┌──

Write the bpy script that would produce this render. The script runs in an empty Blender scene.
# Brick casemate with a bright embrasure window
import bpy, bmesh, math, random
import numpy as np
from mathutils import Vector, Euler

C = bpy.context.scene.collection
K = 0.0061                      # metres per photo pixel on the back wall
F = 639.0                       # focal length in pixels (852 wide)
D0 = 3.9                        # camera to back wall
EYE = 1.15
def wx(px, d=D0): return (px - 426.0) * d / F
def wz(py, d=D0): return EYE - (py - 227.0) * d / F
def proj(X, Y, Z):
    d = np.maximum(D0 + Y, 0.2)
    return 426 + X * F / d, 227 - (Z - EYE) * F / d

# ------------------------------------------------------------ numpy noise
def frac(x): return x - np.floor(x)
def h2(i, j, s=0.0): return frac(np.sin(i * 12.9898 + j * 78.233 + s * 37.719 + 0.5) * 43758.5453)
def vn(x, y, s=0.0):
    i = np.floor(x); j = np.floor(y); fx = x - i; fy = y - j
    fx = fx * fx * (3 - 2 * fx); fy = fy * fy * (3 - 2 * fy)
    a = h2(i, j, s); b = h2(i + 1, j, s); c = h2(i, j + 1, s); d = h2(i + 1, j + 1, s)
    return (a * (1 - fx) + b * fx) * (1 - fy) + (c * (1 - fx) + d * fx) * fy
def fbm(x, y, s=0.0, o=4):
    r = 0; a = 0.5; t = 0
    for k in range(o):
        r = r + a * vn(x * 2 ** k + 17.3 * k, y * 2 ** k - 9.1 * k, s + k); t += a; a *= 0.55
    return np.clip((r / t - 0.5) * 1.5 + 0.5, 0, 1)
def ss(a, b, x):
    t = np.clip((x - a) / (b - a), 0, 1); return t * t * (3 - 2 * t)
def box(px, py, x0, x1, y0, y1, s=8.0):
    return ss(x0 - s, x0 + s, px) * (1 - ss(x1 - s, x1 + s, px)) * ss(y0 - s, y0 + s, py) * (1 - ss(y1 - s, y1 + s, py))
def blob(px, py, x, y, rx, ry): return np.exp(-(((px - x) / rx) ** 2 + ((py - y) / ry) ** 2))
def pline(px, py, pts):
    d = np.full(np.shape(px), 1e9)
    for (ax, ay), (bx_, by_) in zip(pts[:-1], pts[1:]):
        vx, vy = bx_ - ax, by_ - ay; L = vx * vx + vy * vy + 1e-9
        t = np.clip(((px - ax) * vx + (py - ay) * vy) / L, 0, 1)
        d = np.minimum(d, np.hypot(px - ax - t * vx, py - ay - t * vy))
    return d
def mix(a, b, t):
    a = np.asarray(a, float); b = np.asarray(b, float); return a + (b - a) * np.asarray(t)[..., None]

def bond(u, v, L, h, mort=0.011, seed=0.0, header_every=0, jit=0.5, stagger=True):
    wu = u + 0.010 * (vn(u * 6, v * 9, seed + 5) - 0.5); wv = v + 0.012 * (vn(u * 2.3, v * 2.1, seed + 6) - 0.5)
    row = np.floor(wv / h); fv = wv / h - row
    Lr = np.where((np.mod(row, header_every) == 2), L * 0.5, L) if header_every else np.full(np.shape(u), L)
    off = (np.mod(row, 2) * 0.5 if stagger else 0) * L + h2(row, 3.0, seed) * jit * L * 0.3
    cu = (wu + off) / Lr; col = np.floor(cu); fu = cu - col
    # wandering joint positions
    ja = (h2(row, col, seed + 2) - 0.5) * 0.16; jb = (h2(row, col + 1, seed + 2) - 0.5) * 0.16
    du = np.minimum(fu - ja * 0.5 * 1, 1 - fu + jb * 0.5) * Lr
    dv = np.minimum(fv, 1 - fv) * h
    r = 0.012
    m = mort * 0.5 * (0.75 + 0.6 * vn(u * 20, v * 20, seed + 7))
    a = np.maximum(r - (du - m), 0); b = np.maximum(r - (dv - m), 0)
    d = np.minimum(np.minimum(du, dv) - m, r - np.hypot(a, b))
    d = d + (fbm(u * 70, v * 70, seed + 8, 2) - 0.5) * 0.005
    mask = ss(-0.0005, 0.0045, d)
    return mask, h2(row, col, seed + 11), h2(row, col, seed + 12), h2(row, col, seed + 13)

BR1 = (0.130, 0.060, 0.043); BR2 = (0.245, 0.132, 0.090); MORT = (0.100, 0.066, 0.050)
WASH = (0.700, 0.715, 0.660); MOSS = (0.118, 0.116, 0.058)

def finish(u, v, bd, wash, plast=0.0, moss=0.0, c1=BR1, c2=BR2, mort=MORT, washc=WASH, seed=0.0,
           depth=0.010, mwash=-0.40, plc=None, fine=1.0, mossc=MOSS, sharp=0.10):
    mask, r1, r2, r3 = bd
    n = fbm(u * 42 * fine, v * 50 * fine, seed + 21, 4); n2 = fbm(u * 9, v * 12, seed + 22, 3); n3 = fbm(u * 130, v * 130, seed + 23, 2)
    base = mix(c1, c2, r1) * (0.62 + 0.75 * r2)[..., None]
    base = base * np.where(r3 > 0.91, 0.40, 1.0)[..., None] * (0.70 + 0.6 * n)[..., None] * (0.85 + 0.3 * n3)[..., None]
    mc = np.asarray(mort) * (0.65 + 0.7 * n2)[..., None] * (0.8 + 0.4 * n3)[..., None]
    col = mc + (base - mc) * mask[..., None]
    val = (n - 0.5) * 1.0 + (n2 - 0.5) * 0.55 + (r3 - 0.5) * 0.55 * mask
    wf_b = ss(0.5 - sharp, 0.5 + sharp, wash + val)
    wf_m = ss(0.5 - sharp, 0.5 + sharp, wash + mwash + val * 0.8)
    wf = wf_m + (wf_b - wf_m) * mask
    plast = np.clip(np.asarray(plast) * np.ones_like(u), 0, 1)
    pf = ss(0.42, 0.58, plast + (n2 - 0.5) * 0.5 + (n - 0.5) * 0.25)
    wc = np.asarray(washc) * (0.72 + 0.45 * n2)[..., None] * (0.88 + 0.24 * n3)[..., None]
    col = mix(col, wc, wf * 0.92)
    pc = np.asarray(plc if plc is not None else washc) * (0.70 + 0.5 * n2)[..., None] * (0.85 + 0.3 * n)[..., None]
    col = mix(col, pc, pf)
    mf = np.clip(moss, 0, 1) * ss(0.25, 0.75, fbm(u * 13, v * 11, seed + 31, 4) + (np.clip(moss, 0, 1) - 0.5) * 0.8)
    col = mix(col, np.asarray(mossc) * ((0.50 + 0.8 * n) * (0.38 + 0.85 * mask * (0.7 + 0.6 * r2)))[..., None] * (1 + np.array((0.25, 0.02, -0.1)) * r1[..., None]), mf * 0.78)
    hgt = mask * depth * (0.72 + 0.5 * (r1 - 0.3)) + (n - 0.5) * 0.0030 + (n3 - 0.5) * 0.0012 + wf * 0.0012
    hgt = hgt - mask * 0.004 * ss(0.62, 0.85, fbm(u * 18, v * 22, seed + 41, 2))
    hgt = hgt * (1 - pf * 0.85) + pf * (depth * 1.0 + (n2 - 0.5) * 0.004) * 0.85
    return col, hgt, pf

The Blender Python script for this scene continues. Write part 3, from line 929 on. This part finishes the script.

└──

PROBLEM DETAILS:
Make an exact copy of all the data.

SOLUTION:
Write the bpy script that would produce this render. The script runs in an empty Blender scene.
# Brick casemate with a bright embrasure window
import bpy, bmesh, math, random
import numpy as np
from mathutils import Vector, Euler

C = bpy.context.scene.collection
K = 0.0061                      # metres per photo pixel on the back wall
F = 639.0                       # focal length in pixels (852 wide)
D0 = 3.9                        # camera to back wall
EYE = 1.15
def wx(px, d=D0): return (px - 426.0) * d / F
def wz(py, d=D0): return EYE - (py - 227.0) * d / F
def proj(X, Y, Z):
    d = np.maximum(D0 + Y, 0.2)
    return 426 + X * F / d, 227 - (Z - EYE) * F / d

# ------------------------------------------------------------ numpy noise
def frac(x): return x - np.floor(x)
def h2(i, j, s=0.0): return frac(np.sin(i * 12.9898 + j * 78.233 + s * 37.719 + 0.5) * 43758.5453)
def vn(x, y, s=0.0):
    i = np.floor(x); j = np.floor(y); fx = x - i; fy = y - j
    fx = fx * fx * (3 - 2 * fx); fy = fy * fy * (3 - 2 * fy)
    a = h2(i, j, s); b = h2(i + 1, j, s); c = h2(i, j + 1, s); d = h2(i + 1, j + 1, s)
    return (a * (1 - fx) + b * fx) * (1 - fy) + (c * (1 - fx) + d * fx) * fy
def fbm(x, y, s=0.0, o=4):
    r = 0; a = 0.5; t = 0
    for k in range(o):
        r = r + a * vn(x * 2 ** k + 17.3 * k, y * 2 ** k - 9.1 * k, s + k); t += a; a *= 0.55
    return np.clip((r / t - 0.5) * 1.5 + 0.5, 0, 1)
def ss(a, b, x):
    t = np.clip((x - a) / (b - a), 0, 1); return t * t * (3 - 2 * t)
def box(px, py, x0, x1, y0, y1, s=8.0):
    return ss(x0 - s, x0 + s, px) * (1 - ss(x1 - s, x1 + s, px)) * ss(y0 - s, y0 + s, py) * (1 - ss(y1 - s, y1 + s, py))
def blob(px, py, x, y, rx, ry): return np.exp(-(((px - x) / rx) ** 2 + ((py - y) / ry) ** 2))
def pline(px, py, pts):
    d = np.full(np.shape(px), 1e9)
    for (ax, ay), (bx_, by_) in zip(pts[:-1], pts[1:]):
        vx, vy = bx_ - ax, by_ - ay; L = vx * vx + vy * vy + 1e-9
        t = np.clip(((px - ax) * vx + (py - ay) * vy) / L, 0, 1)
        d = np.minimum(d, np.hypot(px - ax - t * vx, py - ay - t * vy))
    return d
def mix(a, b, t):
    a = np.asarray(a, float); b = np.asarray(b, float); return a + (b - a) * np.asarray(t)[..., None]

def bond(u, v, L, h, mort=0.011, seed=0.0, header_every=0, jit=0.5, stagger=True):
    wu = u + 0.010 * (vn(u * 6, v * 9, seed + 5) - 0.5); wv = v + 0.012 * (vn(u * 2.3, v * 2.1, seed + 6) - 0.5)
    row = np.floor(wv / h); fv = wv / h - row
    Lr = np.where((np.mod(row, header_every) == 2), L * 0.5, L) if header_every else np.full(np.shape(u), L)
    off = (np.mod(row, 2) * 0.5 if stagger else 0) * L + h2(row, 3.0, seed) * jit * L * 0.3
    cu = (wu + off) / Lr; col = np.floor(cu); fu = cu - col
    # wandering joint positions
    ja = (h2(row, col, seed + 2) - 0.5) * 0.16; jb = (h2(row, col + 1, seed + 2) - 0.5) * 0.16
    du = np.minimum(fu - ja * 0.5 * 1, 1 - fu + jb * 0.5) * Lr
    dv = np.minimum(fv, 1 - fv) * h
    r = 0.012
    m = mort * 0.5 * (0.75 + 0.6 * vn(u * 20, v * 20, seed + 7))
    a = np.maximum(r - (du - m), 0); b = np.maximum(r - (dv - m), 0)
    d = np.minimum(np.minimum(du, dv) - m, r - np.hypot(a, b))
    d = d + (fbm(u * 70, v * 70, seed + 8, 2) - 0.5) * 0.005
    mask = ss(-0.0005, 0.0045, d)
    return mask, h2(row, col, seed + 11), h2(row, col, seed + 12), h2(row, col, seed + 13)

BR1 = (0.130, 0.060, 0.043); BR2 = (0.245, 0.132, 0.090); MORT = (0.100, 0.066, 0.050)
WASH = (0.700, 0.715, 0.660); MOSS = (0.118, 0.116, 0.058)

def finish(u, v, bd, wash, plast=0.0, moss=0.0, c1=BR1, c2=BR2, mort=MORT, washc=WASH, seed=0.0,
           depth=0.010, mwash=-0.40, plc=None, fine=1.0, mossc=MOSS, sharp=0.10):
    mask, r1, r2, r3 = bd
    n = fbm(u * 42 * fine, v * 50 * fine, seed + 21, 4); n2 = fbm(u * 9, v * 12, seed + 22, 3); n3 = fbm(u * 130, v * 130, seed + 23, 2)
    base = mix(c1, c2, r1) * (0.62 + 0.75 * r2)[..., None]
    base = base * np.where(r3 > 0.91, 0.40, 1.0)[..., None] * (0.70 + 0.6 * n)[..., None] * (0.85 + 0.3 * n3)[..., None]
    mc = np.asarray(mort) * (0.65 + 0.7 * n2)[..., None] * (0.8 + 0.4 * n3)[..., None]
    col = mc + (base - mc) * mask[..., None]
    val = (n - 0.5) * 1.0 + (n2 - 0.5) * 0.55 + (r3 - 0.5) * 0.55 * mask
    wf_b = ss(0.5 - sharp, 0.5 + sharp, wash + val)
    wf_m = ss(0.5 - sharp, 0.5 + sharp, wash + mwash + val * 0.8)
    wf = wf_m + (wf_b - wf_m) * mask
    plast = np.clip(np.asarray(plast) * np.ones_like(u), 0, 1)
    pf = ss(0.42, 0.58, plast + (n2 - 0.5) * 0.5 + (n - 0.5) * 0.25)
    wc = np.asarray(washc) * (0.72 + 0.45 * n2)[..., None] * (0.88 + 0.24 * n3)[..., None]
    col = mix(col, wc, wf * 0.92)
    pc = np.asarray(plc if plc is not None else washc) * (0.70 + 0.5 * n2)[..., None] * (0.85 + 0.3 * n)[..., None]
    col = mix(col, pc, pf)
    mf = np.clip(moss, 0, 1) * ss(0.25, 0.75, fbm(u * 13, v * 11, seed + 31, 4) + (np.clip(moss, 0, 1) - 0.5) * 0.8)
    col = mix(col, np.asarray(mossc) * ((0.50 + 0.8 * n) * (0.38 + 0.85 * mask * (0.7 + 0.6 * r2)))[..., None] * (1 + np.array((0.25, 0.02, -0.1)) * r1[..., None]), mf * 0.78)
    hgt = mask * depth * (0.72 + 0.5 * (r1 - 0.3)) + (n - 0.5) * 0.0030 + (n3 - 0.5) * 0.0012 + wf * 0.0012
    hgt = hgt - mask * 0.004 * ss(0.62, 0.85, fbm(u * 18, v * 22, seed + 41, 2))
    hgt = hgt * (1 - pf * 0.85) + pf * (depth * 1.0 + (n2 - 0.5) * 0.004) * 0.85
    return col, hgt, pf

The Blender Python script for this scene continues. Write part 3, from line 929 on. This part finishes the script.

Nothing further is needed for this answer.